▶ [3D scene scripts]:
____________________

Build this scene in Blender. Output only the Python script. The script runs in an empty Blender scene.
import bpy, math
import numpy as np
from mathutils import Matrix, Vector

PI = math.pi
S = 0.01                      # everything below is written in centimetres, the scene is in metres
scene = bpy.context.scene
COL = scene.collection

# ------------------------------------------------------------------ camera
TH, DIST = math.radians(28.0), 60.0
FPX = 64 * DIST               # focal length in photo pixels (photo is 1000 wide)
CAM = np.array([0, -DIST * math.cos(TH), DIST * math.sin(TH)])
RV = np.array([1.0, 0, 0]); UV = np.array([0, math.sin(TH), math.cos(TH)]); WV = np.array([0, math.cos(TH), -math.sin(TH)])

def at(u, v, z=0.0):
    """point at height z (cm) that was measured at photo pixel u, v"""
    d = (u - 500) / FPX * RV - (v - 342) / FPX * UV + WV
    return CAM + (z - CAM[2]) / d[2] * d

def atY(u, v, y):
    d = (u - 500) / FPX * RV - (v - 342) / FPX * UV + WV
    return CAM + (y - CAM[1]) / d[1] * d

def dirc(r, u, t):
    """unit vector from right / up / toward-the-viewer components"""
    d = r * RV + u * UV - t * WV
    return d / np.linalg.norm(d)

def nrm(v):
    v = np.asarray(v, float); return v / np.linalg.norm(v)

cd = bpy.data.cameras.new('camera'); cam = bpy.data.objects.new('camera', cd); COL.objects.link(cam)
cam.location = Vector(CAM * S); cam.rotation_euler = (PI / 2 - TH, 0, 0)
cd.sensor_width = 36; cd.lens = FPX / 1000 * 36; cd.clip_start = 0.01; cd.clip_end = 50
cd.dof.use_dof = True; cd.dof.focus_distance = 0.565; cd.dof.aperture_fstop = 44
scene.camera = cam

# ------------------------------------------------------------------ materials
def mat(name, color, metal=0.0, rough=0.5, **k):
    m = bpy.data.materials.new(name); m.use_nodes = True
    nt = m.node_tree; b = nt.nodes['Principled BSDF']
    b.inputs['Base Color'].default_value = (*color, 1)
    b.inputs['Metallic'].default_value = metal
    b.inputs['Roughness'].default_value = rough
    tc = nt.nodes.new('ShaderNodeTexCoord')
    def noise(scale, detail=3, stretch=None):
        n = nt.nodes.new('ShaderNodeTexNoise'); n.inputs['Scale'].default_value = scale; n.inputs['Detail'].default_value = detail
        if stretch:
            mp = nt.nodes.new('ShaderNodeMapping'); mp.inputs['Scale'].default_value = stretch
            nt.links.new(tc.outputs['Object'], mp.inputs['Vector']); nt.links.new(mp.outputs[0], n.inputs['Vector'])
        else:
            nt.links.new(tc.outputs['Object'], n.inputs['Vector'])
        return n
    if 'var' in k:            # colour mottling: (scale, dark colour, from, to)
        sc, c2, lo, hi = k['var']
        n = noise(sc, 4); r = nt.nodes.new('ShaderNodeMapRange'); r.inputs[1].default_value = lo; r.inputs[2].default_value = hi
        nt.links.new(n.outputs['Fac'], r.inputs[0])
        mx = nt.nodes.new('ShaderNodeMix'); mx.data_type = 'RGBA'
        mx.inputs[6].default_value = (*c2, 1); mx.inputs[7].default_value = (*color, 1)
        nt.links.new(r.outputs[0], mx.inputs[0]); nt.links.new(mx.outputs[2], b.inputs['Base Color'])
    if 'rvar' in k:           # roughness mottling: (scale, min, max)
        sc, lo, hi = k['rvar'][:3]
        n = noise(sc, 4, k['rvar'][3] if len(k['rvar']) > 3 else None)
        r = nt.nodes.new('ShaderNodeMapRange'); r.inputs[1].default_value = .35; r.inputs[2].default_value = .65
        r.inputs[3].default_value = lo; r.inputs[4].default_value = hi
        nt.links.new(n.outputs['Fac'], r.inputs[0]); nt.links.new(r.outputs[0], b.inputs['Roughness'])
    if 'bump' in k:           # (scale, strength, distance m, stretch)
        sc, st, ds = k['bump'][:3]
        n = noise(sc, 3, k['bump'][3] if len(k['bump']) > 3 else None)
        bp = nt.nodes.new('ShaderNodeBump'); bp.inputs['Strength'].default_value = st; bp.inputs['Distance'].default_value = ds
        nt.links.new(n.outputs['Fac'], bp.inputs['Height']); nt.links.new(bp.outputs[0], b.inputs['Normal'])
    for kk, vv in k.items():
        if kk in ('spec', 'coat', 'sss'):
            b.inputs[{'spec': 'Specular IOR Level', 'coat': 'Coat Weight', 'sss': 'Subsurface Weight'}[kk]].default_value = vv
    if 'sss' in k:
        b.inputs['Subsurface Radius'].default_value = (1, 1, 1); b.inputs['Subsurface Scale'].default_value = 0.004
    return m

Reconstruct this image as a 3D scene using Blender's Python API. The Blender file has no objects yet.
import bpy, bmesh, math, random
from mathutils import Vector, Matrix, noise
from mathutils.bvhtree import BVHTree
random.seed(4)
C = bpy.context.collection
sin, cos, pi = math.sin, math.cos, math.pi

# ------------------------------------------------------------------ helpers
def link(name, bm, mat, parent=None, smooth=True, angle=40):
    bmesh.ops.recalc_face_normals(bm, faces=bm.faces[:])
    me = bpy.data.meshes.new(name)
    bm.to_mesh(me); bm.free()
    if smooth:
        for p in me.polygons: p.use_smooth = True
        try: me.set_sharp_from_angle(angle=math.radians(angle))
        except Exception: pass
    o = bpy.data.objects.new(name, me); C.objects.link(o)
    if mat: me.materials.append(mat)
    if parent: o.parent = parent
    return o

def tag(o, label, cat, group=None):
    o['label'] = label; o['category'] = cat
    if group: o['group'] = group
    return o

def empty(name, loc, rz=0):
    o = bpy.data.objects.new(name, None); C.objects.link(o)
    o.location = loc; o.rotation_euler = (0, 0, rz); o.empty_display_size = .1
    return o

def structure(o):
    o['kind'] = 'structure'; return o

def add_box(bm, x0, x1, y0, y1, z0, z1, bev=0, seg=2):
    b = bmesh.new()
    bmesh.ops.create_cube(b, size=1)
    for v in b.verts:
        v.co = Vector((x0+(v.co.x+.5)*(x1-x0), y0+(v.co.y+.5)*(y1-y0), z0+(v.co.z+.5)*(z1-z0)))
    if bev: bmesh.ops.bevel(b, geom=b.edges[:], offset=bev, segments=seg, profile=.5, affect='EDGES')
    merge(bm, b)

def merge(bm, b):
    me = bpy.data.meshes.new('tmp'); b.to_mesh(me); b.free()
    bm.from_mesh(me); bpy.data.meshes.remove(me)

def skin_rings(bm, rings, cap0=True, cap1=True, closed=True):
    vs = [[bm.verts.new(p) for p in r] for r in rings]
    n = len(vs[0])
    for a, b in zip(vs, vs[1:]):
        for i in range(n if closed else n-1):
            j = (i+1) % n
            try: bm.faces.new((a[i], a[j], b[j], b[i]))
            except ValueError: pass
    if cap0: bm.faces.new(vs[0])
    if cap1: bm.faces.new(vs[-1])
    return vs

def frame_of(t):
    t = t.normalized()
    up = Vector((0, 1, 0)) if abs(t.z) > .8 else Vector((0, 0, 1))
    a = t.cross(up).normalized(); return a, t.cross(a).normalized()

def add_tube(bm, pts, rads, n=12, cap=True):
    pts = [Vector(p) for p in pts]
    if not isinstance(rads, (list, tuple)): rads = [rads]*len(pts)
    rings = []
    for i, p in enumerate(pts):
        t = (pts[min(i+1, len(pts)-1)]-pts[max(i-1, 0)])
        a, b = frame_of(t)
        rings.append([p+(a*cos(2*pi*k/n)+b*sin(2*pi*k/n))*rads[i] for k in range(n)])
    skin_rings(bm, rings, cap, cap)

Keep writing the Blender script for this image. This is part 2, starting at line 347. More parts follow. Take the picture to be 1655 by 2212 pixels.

____________________

▶ [WORK TO COMPLETE]:
Please reproduce all of the entries exactly as they stand.

▶ [WRITTEN SOLUTION]:
Build this scene in Blender. Output only the Python script. The script runs in an empty Blender scene.
import bpy, math
import numpy as np
from mathutils import Matrix, Vector

PI = math.pi
S = 0.01                      # everything below is written in centimetres, the scene is in metres
scene = bpy.context.scene
COL = scene.collection

# ------------------------------------------------------------------ camera
TH, DIST = math.radians(28.0), 60.0
FPX = 64 * DIST               # focal length in photo pixels (photo is 1000 wide)
CAM = np.array([0, -DIST * math.cos(TH), DIST * math.sin(TH)])
RV = np.array([1.0, 0, 0]); UV = np.array([0, math.sin(TH), math.cos(TH)]); WV = np.array([0, math.cos(TH), -math.sin(TH)])

def at(u, v, z=0.0):
    """point at height z (cm) that was measured at photo pixel u, v"""
    d = (u - 500) / FPX * RV - (v - 342) / FPX * UV + WV
    return CAM + (z - CAM[2]) / d[2] * d

def atY(u, v, y):
    d = (u - 500) / FPX * RV - (v - 342) / FPX * UV + WV
    return CAM + (y - CAM[1]) / d[1] * d

def dirc(r, u, t):
    """unit vector from right / up / toward-the-viewer components"""
    d = r * RV + u * UV - t * WV
    return d / np.linalg.norm(d)

def nrm(v):
    v = np.asarray(v, float); return v / np.linalg.norm(v)

cd = bpy.data.cameras.new('camera'); cam = bpy.data.objects.new('camera', cd); COL.objects.link(cam)
cam.location = Vector(CAM * S); cam.rotation_euler = (PI / 2 - TH, 0, 0)
cd.sensor_width = 36; cd.lens = FPX / 1000 * 36; cd.clip_start = 0.01; cd.clip_end = 50
cd.dof.use_dof = True; cd.dof.focus_distance = 0.565; cd.dof.aperture_fstop = 44
scene.camera = cam

# ------------------------------------------------------------------ materials
def mat(name, color, metal=0.0, rough=0.5, **k):
    m = bpy.data.materials.new(name); m.use_nodes = True
    nt = m.node_tree; b = nt.nodes['Principled BSDF']
    b.inputs['Base Color'].default_value = (*color, 1)
    b.inputs['Metallic'].default_value = metal
    b.inputs['Roughness'].default_value = rough
    tc = nt.nodes.new('ShaderNodeTexCoord')
    def noise(scale, detail=3, stretch=None):
        n = nt.nodes.new('ShaderNodeTexNoise'); n.inputs['Scale'].default_value = scale; n.inputs['Detail'].default_value = detail
        if stretch:
            mp = nt.nodes.new('ShaderNodeMapping'); mp.inputs['Scale'].default_value = stretch
            nt.links.new(tc.outputs['Object'], mp.inputs['Vector']); nt.links.new(mp.outputs[0], n.inputs['Vector'])
        else:
            nt.links.new(tc.outputs['Object'], n.inputs['Vector'])
        return n
    if 'var' in k:            # colour mottling: (scale, dark colour, from, to)
        sc, c2, lo, hi = k['var']
        n = noise(sc, 4); r = nt.nodes.new('ShaderNodeMapRange'); r.inputs[1].default_value = lo; r.inputs[2].default_value = hi
        nt.links.new(n.outputs['Fac'], r.inputs[0])
        mx = nt.nodes.new('ShaderNodeMix'); mx.data_type = 'RGBA'
        mx.inputs[6].default_value = (*c2, 1); mx.inputs[7].default_value = (*color, 1)
        nt.links.new(r.outputs[0], mx.inputs[0]); nt.links.new(mx.outputs[2], b.inputs['Base Color'])
    if 'rvar' in k:           # roughness mottling: (scale, min, max)
        sc, lo, hi = k['rvar'][:3]
        n = noise(sc, 4, k['rvar'][3] if len(k['rvar']) > 3 else None)
        r = nt.nodes.new('ShaderNodeMapRange'); r.inputs[1].default_value = .35; r.inputs[2].default_value = .65
        r.inputs[3].default_value = lo; r.inputs[4].default_value = hi
        nt.links.new(n.outputs['Fac'], r.inputs[0]); nt.links.new(r.outputs[0], b.inputs['Roughness'])
    if 'bump' in k:           # (scale, strength, distance m, stretch)
        sc, st, ds = k['bump'][:3]
        n = noise(sc, 3, k['bump'][3] if len(k['bump']) > 3 else None)
        bp = nt.nodes.new('ShaderNodeBump'); bp.inputs['Strength'].default_value = st; bp.inputs['Distance'].default_value = ds
        nt.links.new(n.outputs['Fac'], bp.inputs['Height']); nt.links.new(bp.outputs[0], b.inputs['Normal'])
    for kk, vv in k.items():
        if kk in ('spec', 'coat', 'sss'):
            b.inputs[{'spec': 'Specular IOR Level', 'coat': 'Coat Weight', 'sss': 'Subsurface Weight'}[kk]].default_value = vv
    if 'sss' in k:
        b.inputs['Subsurface Radius'].default_value = (1, 1, 1); b.inputs['Subsurface Scale'].default_value = 0.004
    return m

Reconstruct this image as a 3D scene using Blender's Python API. The Blender file has no objects yet.
import bpy, bmesh, math, random
from mathutils import Vector, Matrix, noise
from mathutils.bvhtree import BVHTree
random.seed(4)
C = bpy.context.collection
sin, cos, pi = math.sin, math.cos, math.pi

# ------------------------------------------------------------------ helpers
def link(name, bm, mat, parent=None, smooth=True, angle=40):
    bmesh.ops.recalc_face_normals(bm, faces=bm.faces[:])
    me = bpy.data.meshes.new(name)
    bm.to_mesh(me); bm.free()
    if smooth:
        for p in me.polygons: p.use_smooth = True
        try: me.set_sharp_from_angle(angle=math.radians(angle))
        except Exception: pass
    o = bpy.data.objects.new(name, me); C.objects.link(o)
    if mat: me.materials.append(mat)
    if parent: o.parent = parent
    return o

def tag(o, label, cat, group=None):
    o['label'] = label; o['category'] = cat
    if group: o['group'] = group
    return o

def empty(name, loc, rz=0):
    o = bpy.data.objects.new(name, None); C.objects.link(o)
    o.location = loc; o.rotation_euler = (0, 0, rz); o.empty_display_size = .1
    return o

def structure(o):
    o['kind'] = 'structure'; return o

def add_box(bm, x0, x1, y0, y1, z0, z1, bev=0, seg=2):
    b = bmesh.new()
    bmesh.ops.create_cube(b, size=1)
    for v in b.verts:
        v.co = Vector((x0+(v.co.x+.5)*(x1-x0), y0+(v.co.y+.5)*(y1-y0), z0+(v.co.z+.5)*(z1-z0)))
    if bev: bmesh.ops.bevel(b, geom=b.edges[:], offset=bev, segments=seg, profile=.5, affect='EDGES')
    merge(bm, b)

def merge(bm, b):
    me = bpy.data.meshes.new('tmp'); b.to_mesh(me); b.free()
    bm.from_mesh(me); bpy.data.meshes.remove(me)

def skin_rings(bm, rings, cap0=True, cap1=True, closed=True):
    vs = [[bm.verts.new(p) for p in r] for r in rings]
    n = len(vs[0])
    for a, b in zip(vs, vs[1:]):
        for i in range(n if closed else n-1):
            j = (i+1) % n
            try: bm.faces.new((a[i], a[j], b[j], b[i]))
            except ValueError: pass
    if cap0: bm.faces.new(vs[0])
    if cap1: bm.faces.new(vs[-1])
    return vs

def frame_of(t):
    t = t.normalized()
    up = Vector((0, 1, 0)) if abs(t.z) > .8 else Vector((0, 0, 1))
    a = t.cross(up).normalized(); return a, t.cross(a).normalized()

def add_tube(bm, pts, rads, n=12, cap=True):
    pts = [Vector(p) for p in pts]
    if not isinstance(rads, (list, tuple)): rads = [rads]*len(pts)
    rings = []
    for i, p in enumerate(pts):
        t = (pts[min(i+1, len(pts)-1)]-pts[max(i-1, 0)])
        a, b = frame_of(t)
        rings.append([p+(a*cos(2*pi*k/n)+b*sin(2*pi*k/n))*rads[i] for k in range(n)])
    skin_rings(bm, rings, cap, cap)

Keep writing the Blender script for this image. This is part 2, starting at line 347. More parts follow. Take the picture to be 1655 by 2212 pixels.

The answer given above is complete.